90% Plus Occupancy & Blue-Chip Stability
Portfolios are running near optimal capacity with committed occupancies ranging from 90–96%. The sector accounted for over 20% of all pan-India gross office leasing in Q2 FY26, with Embassy and Knowledge alone leasing ~2.5 million sq ft.
Robust Growth Outlook
- Re-leasing Spreads: Strong spreads of 20–36%.
- Mark-to-Market Upside: An estimated ~15–24% upside on in-place rents, securing visible Net Operating Income (NOI) growth for the next 3–4 years.
- Fortress Balance Sheets with AAA Ratings: The sector is underpinned by prudent financial management. All five REITs maintain AAA credit ratings from CRISIL and operate with conservative leverage (loan-to-value) of 18–31%.
- Low Debt Costs: Average debt cost stands at ~7.4–7.5%.
- Healthy Coverage: Interest-coverage ratios range between 2.2x and 4.0x.
- Long Maturity: With only ~38% of debt maturing over the next 4 years, bulk of the borrowings is backed by long term repayment tenures.
ESG: Global Top Decile Performance
Indian REITs have established themselves as global sustainability leaders. All five entities hold GRESB 5-Star ratings, with scores in the low-to-mid 90s.
- Renewable Energy: Currently powers 38–74% of portfolio consumption.
- Net-Zero: Commitments range from 2030 (Nexus) to the early 2040s.
Also Read: REIT Penetration in Office Market can Reach 25-30% by 2030: Colliers India
Equity Reclassification a Game-Changer
A pivotal regulatory shift will unlock the next wave of capital.
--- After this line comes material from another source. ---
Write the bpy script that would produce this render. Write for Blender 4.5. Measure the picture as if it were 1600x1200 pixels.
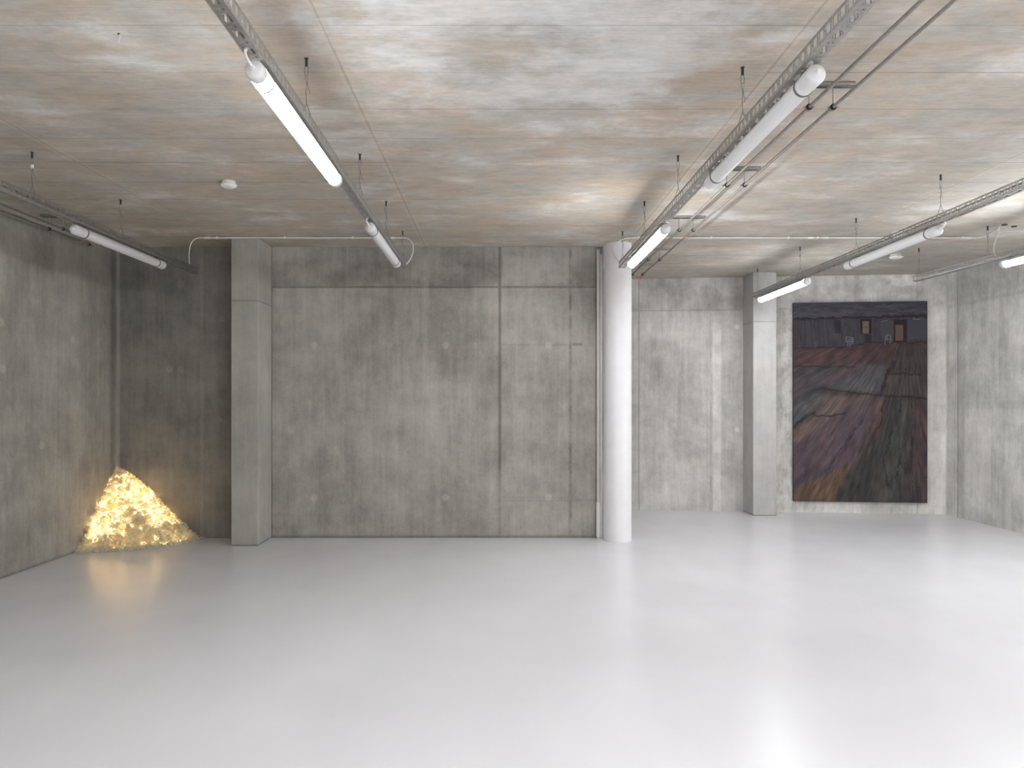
import bpy, math, random
import numpy as np
from mathutils import Vector, Matrix
random.seed(7); rng = np.random.default_rng(7)
for o in list(bpy.data.objects): bpy.data.objects.remove(o)
S = bpy.context.scene
COL = S.collection
# ------------------------------------------------------------------ camera, world, exposure
EYE = 1.5
cd = bpy.data.cameras.new('camera'); cam = bpy.data.objects.new('camera', cd); COL.objects.link(cam)
cam.location = (0, 0, EYE); cam.rotation_euler = (math.pi/2, 0, 0)
cd.sensor_width = 36; cd.lens = 26.28; cd.shift_x = 22/1600; cd.shift_y = 28/1600
cd.clip_start = .05; cd.clip_end = 60
S.camera = cam
w = bpy.data.worlds.new('world'); S.world = w; w.use_nodes = True
w.node_tree.nodes['Background'].inputs[0].default_value = (.5, .5, .5, 1)
w.node_tree.nodes['Background'].inputs[1].default_value = 0.0
S.view_settings.view_transform = 'Standard'; S.view_settings.look = 'None'
S.view_settings.gamma = 1; S.view_settings.use_curve_mapping = False
S.view_settings.exposure = 0.0
TUBE_EMIT = 17.0
FRONT = (48.0, 76.0, 42.0, 115.0)              # the four lit tubes in view, left to right
REAR_FILL = [(-.953, (-2.33, -4.96), 165.0), (1.262, (.30, -2.33, -4.96), 105.0),
        (3.335, (.30, -2.33, -4.96), 78.0), (None, (2.9, .27, -2.36), 76.0)]   # unseen fill tubes added on the same rows behind and beside the camera
BULB_EMIT = 27.0

CEIL = 3.21; XL = -4.21; XR = 5.98; YB = 8.25; YN = -7.5
def farY(x): return 10.4 - .102*(x - 1.87)

# ------------------------------------------------------------------ node helper
class NT:
    def __init__(s, name):
        s.m = bpy.data.materials.new(name); s.m.use_nodes = True
        s.t = s.m.node_tree; s.n = s.t.nodes; s.l = s.t.links
        s.b = s.n['Principled BSDF']
        tc = s.n.new('ShaderNodeTexCoord'); s.co = tc.outputs['Object']
        sp = s.n.new('ShaderNodeSeparateXYZ'); s.l.new(s.co, sp.inputs[0])
        s.x, s.y, s.z = sp.outputs
    def put(s, inp, v):
        if isinstance(v, (int, float)): inp.default_value = v
        elif isinstance(v, (tuple, list)):
            inp.default_value = tuple(v) if len(v) != 3 or len(inp.default_value) == 3 else (*v, 1)
        else: s.l.new(v, inp)
    def M(s, op, a, b=0, c=0):
        n = s.n.new('ShaderNodeMath'); n.operation = op
        s.put(n.inputs[0], a); s.put(n.inputs[1], b); s.put(n.inputs[2], c); return n.outputs[0]
    def mul(s, a, b): return s.M('MULTIPLY', a, b)
    def add(s, a, b): return s.M('ADD', a, b)
    def sub(s, a, b): return s.M('SUBTRACT', a, b)
    def sstep(s, v, a, b, c=0., d=1.):
        n = s.n.new('ShaderNodeMapRange'); n.interpolation_type = 'SMOOTHSTEP'
        for i, q in enumerate((v, a, b, c, d)): s.put(n.inputs[i], q)
        return n.outputs[0]
    def vec(s, x, y, z):
        n = s.n.new('ShaderNodeCombineXYZ')
        for i, q in enumerate((x, y, z)): s.put(n.inputs[i], q)
        return n.outputs[0]
    def noise(s, scale, sx=1, sy=1, sz=1, detail=4, rough=.55, seed=0., dist=0.):
        v = s.vec(s.add(s.mul(s.x, sx), seed), s.add(s.mul(s.y, sy), seed*1.7), s.add(s.mul(s.z, sz), seed*.6))
        n = s.n.new('ShaderNodeTexNoise'); s.put(n.inputs['Vector'], v)
        n.inputs['Scale'].default_value = scale; n.inputs['Detail'].default_value = detail
        n.inputs['Roughness'].default_value = rough; n.inputs['Distortion'].default_value = dist
        return n.outputs['Fac']
    def line(s, c, pos, wdt, soft=None):
        "1 on the line c = pos, 0 away"
        d = s.M('ABSOLUTE', s.sub(c, pos)); return s.sstep(d, wdt*.4, soft or wdt*1.4, 1., 0.)
    def band(s, c, a, b, e=.02):
        return s.mul(s.sstep(c, a-e, a+e), s.sstep(c, b-e, b+e, 1., 0.))
    def spot(s, a, a0, b, b0, r):
        dx = s.sub(a, a0); dy = s.sub(b, b0)
        d = s.M('SQRT', s.add(s.mul(dx, dx), s.mul(dy, dy))); return s.sstep(d, r*.5, r, 1., 0.)
    def mix(s, f, a, b):
        n = s.n.new('ShaderNodeMix'); n.data_type = 'RGBA'
        s.put(n.inputs[0], f); s.put(n.inputs[6], a); s.put(n.inputs[7], b); return n.outputs[2]
    def scale(s, col, f):
        n = s.n.new('ShaderNodeVectorMath'); n.operation = 'SCALE'
        s.put(n.inputs[0], col); s.put(n.inputs[3], f); return n.outputs[0]
    def bump(s, h, dist=.01, strength=.4):
        n = s.n.new('ShaderNodeBump'); n.inputs['Strength'].default_value = strength
        n.inputs['Distance'].default_value = dist; s.l.new(h, n.inputs['Height'])
        s.l.new(n.outputs[0], s.b.inputs['Normal'])
    def done(s, col=None, rough=.7, spec=.3, metal=0):
        if col is not None: s.put(s.b.inputs['Base Color'], col)
        s.put(s.b.inputs['Roughness'], rough); s.b.inputs['Specular IOR Level'].default_value = spec
        s.b.inputs['Metallic'].default_value = metal
        return s.m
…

In November 2025, SEBI reclassified REIT units as 'equity-related instruments effective January 1, 2026. This shifts REIT exposure from debt/hybrid sleeves to mainstream equity buckets, enables index inclusion starting mid-2026, and allows higher allocation limits for mutual funds, significantly broadening the domestic capital base.
As 2026 approaches, the Indian REIT landscape stands on the brink of a quantum leap.
"With SEBI’s pivotal reclassification taking effect in January, these trusts are poised to graduate from high-yield alternatives to essential equity portfolio staples," says Vishal Singh. "Fuelled by impending index inclusion and deepening domestic participation, the sector is on track to breach a USD 20 billion market cap in the near term."
This evolution marks more than just a real estate recovery — it signals the rise of a structural powerhouse that will define the next decade of India’s capital markets, offering investors a rare blend of stability, sustainability, and soaring growth.